Dopo lo choc culturale sortito dal suo corto d’esordio, Un chien andalous, Buñuel affonda il colpo. Si avventa con rabbia giovanile sulla Morale occidentale, religiosa e convenzionale, con un lungometraggio irto di simboli che rimandano alla Psicanalisi, stracciando ogni logica temporale. Ogni fotogramma ha il suo significato ma si presta a più d’uno, come giustamente ha fatto notare – non senza una goccia di sarcasmo – la critica “dizionaria”.
Partiamo da un’isola brulla, rocciosa, e da un covo di briganti straccioni e malfermi, che intendono accogliere ad armi spianate una processione di “maiorcani” – ufficiali, preti, notabili – sbarcata per rendere omaggio agli scheletri di arcivescovi, e “benedire” una specie di piccolo altare di pietra. Durante il rito, una coppia viene separata da un amplesso animale nel fango.

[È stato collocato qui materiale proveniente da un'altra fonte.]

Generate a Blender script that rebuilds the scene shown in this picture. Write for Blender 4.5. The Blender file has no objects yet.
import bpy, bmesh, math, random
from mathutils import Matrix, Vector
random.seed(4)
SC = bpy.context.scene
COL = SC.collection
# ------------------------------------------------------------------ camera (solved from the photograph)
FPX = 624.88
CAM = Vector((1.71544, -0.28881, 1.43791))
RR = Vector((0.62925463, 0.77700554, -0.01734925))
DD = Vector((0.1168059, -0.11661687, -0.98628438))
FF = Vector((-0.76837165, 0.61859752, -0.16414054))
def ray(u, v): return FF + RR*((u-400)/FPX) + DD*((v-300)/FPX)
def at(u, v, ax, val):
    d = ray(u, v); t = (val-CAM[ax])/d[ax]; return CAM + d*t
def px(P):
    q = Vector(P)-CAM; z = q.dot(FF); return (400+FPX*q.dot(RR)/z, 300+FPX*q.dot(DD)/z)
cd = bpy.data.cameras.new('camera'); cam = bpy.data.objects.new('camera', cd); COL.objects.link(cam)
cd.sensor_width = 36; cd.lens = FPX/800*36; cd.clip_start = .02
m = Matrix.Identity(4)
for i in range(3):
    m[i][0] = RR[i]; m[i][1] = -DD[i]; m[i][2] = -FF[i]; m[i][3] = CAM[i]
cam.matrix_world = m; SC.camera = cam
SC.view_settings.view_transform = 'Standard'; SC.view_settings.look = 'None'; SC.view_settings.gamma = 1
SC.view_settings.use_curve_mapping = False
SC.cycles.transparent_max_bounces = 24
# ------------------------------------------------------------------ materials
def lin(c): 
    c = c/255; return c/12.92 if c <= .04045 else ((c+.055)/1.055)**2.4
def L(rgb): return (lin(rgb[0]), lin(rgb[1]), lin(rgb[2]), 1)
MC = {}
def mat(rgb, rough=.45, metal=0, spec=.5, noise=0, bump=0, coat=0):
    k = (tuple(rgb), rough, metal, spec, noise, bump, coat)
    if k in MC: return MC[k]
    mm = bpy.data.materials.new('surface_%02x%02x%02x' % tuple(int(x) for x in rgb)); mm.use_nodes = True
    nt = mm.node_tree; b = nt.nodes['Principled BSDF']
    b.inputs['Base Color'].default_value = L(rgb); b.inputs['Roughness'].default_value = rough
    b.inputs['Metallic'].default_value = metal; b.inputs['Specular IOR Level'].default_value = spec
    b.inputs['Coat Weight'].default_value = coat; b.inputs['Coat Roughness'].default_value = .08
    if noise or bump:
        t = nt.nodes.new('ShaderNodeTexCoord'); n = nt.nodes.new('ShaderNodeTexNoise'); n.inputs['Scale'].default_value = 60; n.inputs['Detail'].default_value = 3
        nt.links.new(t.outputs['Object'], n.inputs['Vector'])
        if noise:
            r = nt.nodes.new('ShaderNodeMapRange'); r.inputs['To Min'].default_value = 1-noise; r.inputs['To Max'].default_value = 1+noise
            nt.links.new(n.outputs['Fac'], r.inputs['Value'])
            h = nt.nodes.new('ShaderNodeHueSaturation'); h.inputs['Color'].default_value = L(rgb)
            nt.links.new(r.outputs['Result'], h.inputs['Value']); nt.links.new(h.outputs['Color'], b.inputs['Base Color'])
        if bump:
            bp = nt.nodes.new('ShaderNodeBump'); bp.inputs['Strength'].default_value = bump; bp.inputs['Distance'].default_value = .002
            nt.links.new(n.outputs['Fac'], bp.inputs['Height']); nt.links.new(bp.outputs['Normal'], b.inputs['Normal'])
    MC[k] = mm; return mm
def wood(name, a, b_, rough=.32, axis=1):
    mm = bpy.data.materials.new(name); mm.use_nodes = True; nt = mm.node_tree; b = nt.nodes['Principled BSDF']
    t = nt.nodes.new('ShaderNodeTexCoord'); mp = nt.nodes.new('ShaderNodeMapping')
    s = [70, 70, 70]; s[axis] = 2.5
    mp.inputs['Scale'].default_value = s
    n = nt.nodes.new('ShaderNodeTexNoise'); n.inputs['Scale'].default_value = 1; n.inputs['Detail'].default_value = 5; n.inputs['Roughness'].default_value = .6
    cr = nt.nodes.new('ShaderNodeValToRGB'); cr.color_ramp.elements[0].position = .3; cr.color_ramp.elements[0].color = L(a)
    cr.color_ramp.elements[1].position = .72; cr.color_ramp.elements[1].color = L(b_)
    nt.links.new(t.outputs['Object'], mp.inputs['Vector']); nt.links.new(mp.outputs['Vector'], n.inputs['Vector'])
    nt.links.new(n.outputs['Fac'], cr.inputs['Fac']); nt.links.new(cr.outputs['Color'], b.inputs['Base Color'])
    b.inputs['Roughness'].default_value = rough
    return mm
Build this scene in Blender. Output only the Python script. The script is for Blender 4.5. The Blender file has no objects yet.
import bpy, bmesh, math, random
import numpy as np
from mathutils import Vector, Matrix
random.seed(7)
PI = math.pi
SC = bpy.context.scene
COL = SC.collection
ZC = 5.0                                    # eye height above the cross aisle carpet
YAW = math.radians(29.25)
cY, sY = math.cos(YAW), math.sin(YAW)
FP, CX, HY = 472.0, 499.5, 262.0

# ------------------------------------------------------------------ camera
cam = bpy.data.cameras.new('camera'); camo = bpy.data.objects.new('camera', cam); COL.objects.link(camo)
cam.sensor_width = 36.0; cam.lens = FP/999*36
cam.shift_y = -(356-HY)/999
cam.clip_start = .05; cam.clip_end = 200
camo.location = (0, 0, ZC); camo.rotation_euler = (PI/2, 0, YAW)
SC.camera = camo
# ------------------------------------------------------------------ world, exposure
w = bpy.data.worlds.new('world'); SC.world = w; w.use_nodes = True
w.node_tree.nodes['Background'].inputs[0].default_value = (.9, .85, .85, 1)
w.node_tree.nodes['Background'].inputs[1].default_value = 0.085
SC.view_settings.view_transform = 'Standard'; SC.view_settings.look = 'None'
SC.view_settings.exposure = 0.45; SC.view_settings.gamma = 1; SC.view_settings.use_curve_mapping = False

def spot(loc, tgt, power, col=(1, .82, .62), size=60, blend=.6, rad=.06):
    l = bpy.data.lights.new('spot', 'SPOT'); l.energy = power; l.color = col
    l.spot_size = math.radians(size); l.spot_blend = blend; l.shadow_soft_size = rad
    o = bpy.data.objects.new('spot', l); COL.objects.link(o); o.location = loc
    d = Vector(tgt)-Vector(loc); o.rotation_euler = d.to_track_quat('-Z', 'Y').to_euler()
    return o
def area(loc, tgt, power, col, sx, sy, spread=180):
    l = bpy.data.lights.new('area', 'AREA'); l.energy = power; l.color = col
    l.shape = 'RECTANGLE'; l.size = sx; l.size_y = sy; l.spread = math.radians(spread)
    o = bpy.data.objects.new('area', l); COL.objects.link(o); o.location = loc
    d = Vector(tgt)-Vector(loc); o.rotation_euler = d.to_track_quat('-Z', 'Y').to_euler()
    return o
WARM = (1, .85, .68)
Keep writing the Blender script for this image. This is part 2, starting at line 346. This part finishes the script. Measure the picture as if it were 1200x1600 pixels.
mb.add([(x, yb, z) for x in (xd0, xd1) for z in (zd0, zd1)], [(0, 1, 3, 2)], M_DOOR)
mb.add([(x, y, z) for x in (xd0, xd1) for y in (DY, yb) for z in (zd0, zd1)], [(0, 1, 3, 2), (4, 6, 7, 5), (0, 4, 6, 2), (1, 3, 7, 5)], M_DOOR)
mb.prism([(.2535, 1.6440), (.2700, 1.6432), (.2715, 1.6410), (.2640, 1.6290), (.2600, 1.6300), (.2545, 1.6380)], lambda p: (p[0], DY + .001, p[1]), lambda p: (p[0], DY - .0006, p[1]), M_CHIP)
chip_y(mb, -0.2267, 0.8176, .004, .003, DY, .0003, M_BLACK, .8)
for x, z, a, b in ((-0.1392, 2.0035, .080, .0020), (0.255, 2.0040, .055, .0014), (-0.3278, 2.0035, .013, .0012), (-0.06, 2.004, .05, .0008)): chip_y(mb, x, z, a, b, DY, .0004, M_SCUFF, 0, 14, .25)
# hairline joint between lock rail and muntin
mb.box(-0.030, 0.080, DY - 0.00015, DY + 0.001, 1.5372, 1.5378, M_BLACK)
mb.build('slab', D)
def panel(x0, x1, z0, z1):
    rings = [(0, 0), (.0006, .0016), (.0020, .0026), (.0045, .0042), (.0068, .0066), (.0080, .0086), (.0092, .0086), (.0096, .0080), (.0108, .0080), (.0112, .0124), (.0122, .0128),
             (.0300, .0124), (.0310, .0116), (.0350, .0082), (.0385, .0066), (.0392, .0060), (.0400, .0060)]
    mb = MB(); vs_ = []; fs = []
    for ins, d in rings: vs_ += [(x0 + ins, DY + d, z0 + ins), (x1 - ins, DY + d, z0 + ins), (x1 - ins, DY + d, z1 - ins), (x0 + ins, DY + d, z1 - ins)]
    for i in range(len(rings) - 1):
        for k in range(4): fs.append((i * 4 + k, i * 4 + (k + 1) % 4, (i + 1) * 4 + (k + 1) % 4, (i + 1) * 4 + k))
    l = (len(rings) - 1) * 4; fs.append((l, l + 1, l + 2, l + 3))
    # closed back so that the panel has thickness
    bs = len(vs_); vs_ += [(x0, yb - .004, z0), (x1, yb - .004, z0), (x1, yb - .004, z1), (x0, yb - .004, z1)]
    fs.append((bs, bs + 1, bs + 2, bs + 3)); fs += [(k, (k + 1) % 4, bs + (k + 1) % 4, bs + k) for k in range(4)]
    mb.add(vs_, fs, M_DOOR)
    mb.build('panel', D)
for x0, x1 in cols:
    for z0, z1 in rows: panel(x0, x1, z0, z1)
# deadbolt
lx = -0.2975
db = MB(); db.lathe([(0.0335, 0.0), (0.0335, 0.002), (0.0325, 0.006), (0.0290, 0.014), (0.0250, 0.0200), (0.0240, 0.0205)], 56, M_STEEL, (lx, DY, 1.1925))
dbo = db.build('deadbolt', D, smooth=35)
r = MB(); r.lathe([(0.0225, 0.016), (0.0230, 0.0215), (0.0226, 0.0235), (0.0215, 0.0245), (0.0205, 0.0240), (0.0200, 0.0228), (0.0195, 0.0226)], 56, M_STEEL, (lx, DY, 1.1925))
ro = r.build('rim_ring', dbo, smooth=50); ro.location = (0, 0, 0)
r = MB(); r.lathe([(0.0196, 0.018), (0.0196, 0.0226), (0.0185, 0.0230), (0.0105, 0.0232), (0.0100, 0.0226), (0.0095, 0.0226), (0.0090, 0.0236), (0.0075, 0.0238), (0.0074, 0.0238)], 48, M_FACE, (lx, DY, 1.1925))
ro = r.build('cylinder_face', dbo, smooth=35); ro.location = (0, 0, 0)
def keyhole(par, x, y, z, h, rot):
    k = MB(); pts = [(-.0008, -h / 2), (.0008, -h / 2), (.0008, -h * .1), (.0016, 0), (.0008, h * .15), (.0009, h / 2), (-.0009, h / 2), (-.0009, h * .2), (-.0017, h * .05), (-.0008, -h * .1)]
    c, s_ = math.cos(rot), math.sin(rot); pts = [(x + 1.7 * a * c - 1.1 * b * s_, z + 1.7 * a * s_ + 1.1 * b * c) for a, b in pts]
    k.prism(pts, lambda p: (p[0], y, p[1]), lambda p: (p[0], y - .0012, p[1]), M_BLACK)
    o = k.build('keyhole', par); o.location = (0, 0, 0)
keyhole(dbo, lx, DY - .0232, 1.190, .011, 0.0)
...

Da questo momento, l’uomo viene separato suo malgrado dalla donna e viene portato a Roma (l’altarino si rivelerà essere la pietra fondante dell’Urbe) da una coppia di gendarmi in borghese. Nel percorso di ricongiungimento di queste due “anime carnali”, culminante nella scena erotica più famosa del film in cui una espressiva Lya Lys succhia voluttuosamente l’alluce di una statua, assistiamo a una serie sconclusionata di immagini tutte da decifrare. Si può ad ogni modo cogliere al fondo di tutto l’intento dissacratorio di Buñuel, che mette in scena ostensori in taxi, papi che volano dalla finestra, ma anche un cagnolino preso a calci, un cieco buttato brutalmente a terra, una donna schiaffeggiata e un bimbo steso a colpi di fucile per un innocuo dispetto. Scombussolare la platea, questa la missione artistica del regista spagnolo; che non è appunto una missione “sociale”, in quanto il mezzo traumatizzante è l’Arte, senza le briglie di una qualsivoglia etica, attenta alla comunicazione di corpi (l’andatura sciancata ed esausta dei briganti, l’energia erotica degli abbracci tra i due protagonisti nel giardino) che si muovono in un ricchissimo assortimento simbologico (qui sarebbe inutile fare esempi, il film ne è pregno; ma basti pensare a come da un documentario sugli scorpioni Buñuel approdi senza apparente soluzione di continuità ad una storia di esseri umani…).
Il finale, estremamente enigmatico, ci porta ad un impervio castello dove un mefistofelico Duca di Blangis ha appena concluso una terribile orgia violenta; dal castello lo stesso esce con le oltraggiose fattezze di un Cristo disorientato e afflitto.